#### GIVEN MATERIAL
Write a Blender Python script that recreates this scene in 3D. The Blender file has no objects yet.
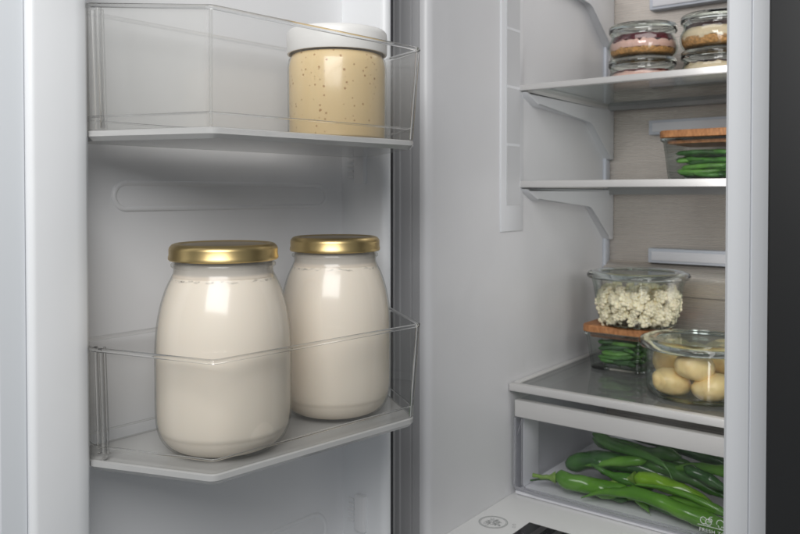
import bpy, bmesh, math, random
from mathutils import Vector, Matrix, noise

# ------------------------------------------------------------------ camera, world, lamps
scene = bpy.context.scene
C = scene.collection
YAW = math.radians(37.7)
cam_data = bpy.data.cameras.new('camera')
cam = bpy.data.objects.new('camera', cam_data)
C.objects.link(cam)
cam.location = (0, 0, 0)
cam.rotation_euler = (math.radians(89.0), 0, YAW)
cam_data.sensor_width = 36
cam_data.lens = 775 / 800 * 36
cam_data.shift_y = -(267 - (194 + 775 * math.tan(math.radians(1.0)))) / 800
cam_data.clip_start = 0.02
cam_data.clip_end = 50
cam_data.dof.use_dof = True
cam_data.dof.focus_distance = 0.72
cam_data.dof.aperture_fstop = 13
scene.camera = cam

world = bpy.data.worlds.new('World')
scene.world = world
world.use_nodes = True
wn = world.node_tree.nodes['Background']
wn.inputs['Color'].default_value = (0.91, 0.96, 1.0, 1)
wn.inputs['Strength'].default_value = 0.21

def area(name, loc, target, sx, sy, power, col):
    l = bpy.data.lights.new(name, 'AREA')
    l.shape = 'RECTANGLE'
    l.size, l.size_y, l.energy, l.color = sx, sy, power, col
    o = bpy.data.objects.new(name, l)
    C.objects.link(o)
    o.location = loc
    o.rotation_euler = (Vector(target) - Vector(loc)).to_track_quat('-Z', 'Y').to_euler()
    return o

area('key_softbox', (0.06, -0.31, 0.60), (-0.52, 0.78, -0.12), 0.85, 0.70, 13.8, (1.0, 0.995, 0.985))
area('ceiling_lamp', (-0.40, 1.24, 0.555), (-0.40, 1.30, 0.0), 0.28, 0.30, 0.64, (1.0, 0.98, 0.95))
area('side_fill_light', (-0.238, 1.03, -0.10), (-0.52, 1.44, -0.20), 0.06, 0.74, 0.74, (1.0, 0.99, 0.97))  # unseen fill added behind the right frame to lift the left wall
area('rear_fill_light', (-0.2345, 1.36, -0.14), (-0.60, 1.34, -0.14), 0.10, 0.30, 0.20, (1.0, 0.985, 0.96))  # second added fill, out of view, for the deep end of the cavity

scene.view_settings.view_transform = 'Standard'
scene.view_settings.look = 'None'
scene.view_settings.exposure = 0.0
scene.view_settings.gamma = 1.0
scene.render.engine = 'CYCLES'
scene.cycles.max_bounces = 14
scene.cycles.diffuse_bounces = 6
scene.cycles.glossy_bounces = 6
scene.cycles.transmission_bounces = 12
scene.cycles.transparent_max_bounces = 48
scene.cycles.caustics_refractive = False
scene.cycles.caustics_reflective = False
scene.cycles.use_denoising = True
scene.cycles.sample_clamp_indirect = 6

# ------------------------------------------------------------------ materials
def nt(name):
    m = bpy.data.materials.new(name)
    m.use_nodes = True
    return m, m.node_tree, m.node_tree.nodes['Principled BSDF']

def plain(name, col, rough=0.4, metal=0.0, bump=0.0, bscale=300.0, vary=0.0, vscale=30.0, coat=0.0, sss=0.0, spec=0.5, wave=0.0):
    m, t, p = nt(name)
    p.inputs['Base Color'].default_value = (*col, 1)
    p.inputs['Roughness'].default_value = rough
    p.inputs['Metallic'].default_value = metal
    p.inputs['Specular IOR Level'].default_value = spec
    if coat:
        p.inputs['Coat Weight'].default_value = coat
        p.inputs['Coat Roughness'].default_value = 0.08
    if sss:
        p.inputs['Subsurface Weight'].default_value = sss
        p.inputs['Subsurface Radius'].default_value = (0.01, 0.007, 0.004)
        p.inputs['Subsurface Scale'].default_value = 0.5
    tc = t.nodes.new('ShaderNodeTexCoord')
    if bump:
        n = t.nodes.new('ShaderNodeTexNoise'); n.inputs['Scale'].default_value = bscale
        n.inputs['Detail'].default_value = 3
        b = t.nodes.new('ShaderNodeBump'); b.inputs['Strength'].default_value = bump
        b.inputs['Distance'].default_value = 0.001
        t.links.new(tc.outputs['Object'], n.inputs['Vector'])
        t.links.new(n.outputs['Fac'], b.inputs['Height'])
        t.links.new(b.outputs['Normal'], p.inputs['Normal'])
        if wave:                                      # faint large waviness of moulded sheet
            n2 = t.nodes.new('ShaderNodeTexNoise'); n2.inputs['Scale'].default_value = 11
            n2.inputs['Detail'].default_value = 2
            b2 = t.nodes.new('ShaderNodeBump'); b2.inputs['Strength'].default_value = wave
            b2.inputs['Distance'].default_value = 0.01
            t.links.new(tc.outputs['Object'], n2.inputs['Vector'])
            t.links.new(n2.outputs['Fac'], b2.inputs['Height'])
            t.links.new(b2.outputs['Normal'], b.inputs['Normal'])
    if vary:
        n = t.nodes.new('ShaderNodeTexNoise'); n.inputs['Scale'].default_value = vscale
        n.inputs['Detail'].default_value = 4
        r = t.nodes.new('ShaderNodeValToRGB')
        r.color_ramp.elements[0].position = 0.3; r.color_ramp.elements[1].position = 0.7
        r.color_ramp.elements[0].color = (*[c * (1 - vary) for c in col], 1)
        r.color_ramp.elements[1].color = (*[min(1, c * (1 + vary)) for c in col], 1)
        t.links.new(tc.outputs['Object'], n.inputs['Vector'])
        t.links.new(n.outputs['Fac'], r.inputs['Fac'])
        t.links.new(r.outputs['Color'], p.inputs['Base Color'])
    return m

def clear(name, tint=(0.96, 0.97, 0.97), edge=(0.55, 0.66, 0.62), rough=0.03, milk=0.0, refl0=0.05, refl1=0.75, milkcol=(0.85, 0.85, 0.84), power=3.0):
    # a thin sheet of glass or clear plastic: looked through straight on, reflecting and darker at grazing angles
    m, t, p = nt(name)
    t.nodes.remove(p)
    out = t.nodes['Material Output']
    lw = t.nodes.new('ShaderNodeLayerWeight'); lw.inputs['Blend'].default_value = 0.5
    pw = t.nodes.new('ShaderNodeMath'); pw.operation = 'POWER'; pw.inputs[1].default_value = power
    t.links.new(lw.outputs['Facing'], pw.inputs[0])
    tr = t.nodes.new('ShaderNodeBsdfTransparent')
    mc = t.nodes.new('ShaderNodeMix'); mc.data_type = 'RGBA'
    mc.inputs[6].default_value = (*tint, 1); mc.inputs[7].default_value = (*edge, 1)
    t.links.new(pw.outputs[0], mc.inputs[0])
    t.links.new(mc.outputs[2], tr.inputs['Color'])
    gl = t.nodes.new('ShaderNodeBsdfGlossy'); gl.inputs['Roughness'].default_value = rough
    mr = t.nodes.new('ShaderNodeMapRange'); mr.inputs['To Min'].default_value = refl0; mr.inputs['To Max'].default_value = refl1
    p5 = t.nodes.new('ShaderNodeMath'); p5.operation = 'POWER'; p5.inputs[1].default_value = 5.0
    t.links.new(lw.outputs['Facing'], p5.inputs[0])
    t.links.new(p5.outputs[0], mr.inputs['Value'])
    mx = t.nodes.new('ShaderNodeMixShader')
    t.links.new(mr.outputs['Result'], mx.inputs[0])
    body = tr
    if milk:
        df = t.nodes.new('ShaderNodeBsdfDiffuse'); df.inputs['Color'].default_value = (*milkcol, 1)
        tl = t.nodes.new('ShaderNodeBsdfTranslucent'); tl.inputs['Color'].default_value = (*milkcol, 1)
        m1 = t.nodes.new('ShaderNodeMixShader'); m1.inputs[0].default_value = 0.4
        t.links.new(df.outputs[0], m1.inputs[1]); t.links.new(tl.outputs[0], m1.inputs[2])
        m2 = t.nodes.new('ShaderNodeMixShader'); m2.inputs[0].default_value = milk
        t.links.new(tr.outputs[0], m2.inputs[1]); t.links.new(m1.outputs[0], m2.inputs[2])
        body = m2
    t.links.new(body.outputs[0], mx.inputs[1]); t.links.new(gl.outputs[0], mx.inputs[2])
    t.links.new(mx.outputs[0], out.inputs['Surface'])
    return m

def refractive(name, col, rough=0.02, ior=1.45, trans=1.0):
    m, t, p = nt(name)
    p.inputs['Base Color'].default_value = (*col, 1)
    p.inputs['Transmission Weight'].default_value = trans
    p.inputs['Roughness'].default_value = rough
    p.inputs['IOR'].default_value = ior
    return m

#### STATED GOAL
Return only the lines from the start of the data through the line that contains "scene.camera = cam", please, copying them exactly and omitting all pictures.

#### TASK RESPONSE
Write a Blender Python script that recreates this scene in 3D. The Blender file has no objects yet.
import bpy, bmesh, math, random
from mathutils import Vector, Matrix, noise

# ------------------------------------------------------------------ camera, world, lamps
scene = bpy.context.scene
C = scene.collection
YAW = math.radians(37.7)
cam_data = bpy.data.cameras.new('camera')
cam = bpy.data.objects.new('camera', cam_data)
C.objects.link(cam)
cam.location = (0, 0, 0)
cam.rotation_euler = (math.radians(89.0), 0, YAW)
cam_data.sensor_width = 36
cam_data.lens = 775 / 800 * 36
cam_data.shift_y = -(267 - (194 + 775 * math.tan(math.radians(1.0)))) / 800
cam_data.clip_start = 0.02
cam_data.clip_end = 50
cam_data.dof.use_dof = True
cam_data.dof.focus_distance = 0.72
cam_data.dof.aperture_fstop = 13
scene.camera = cam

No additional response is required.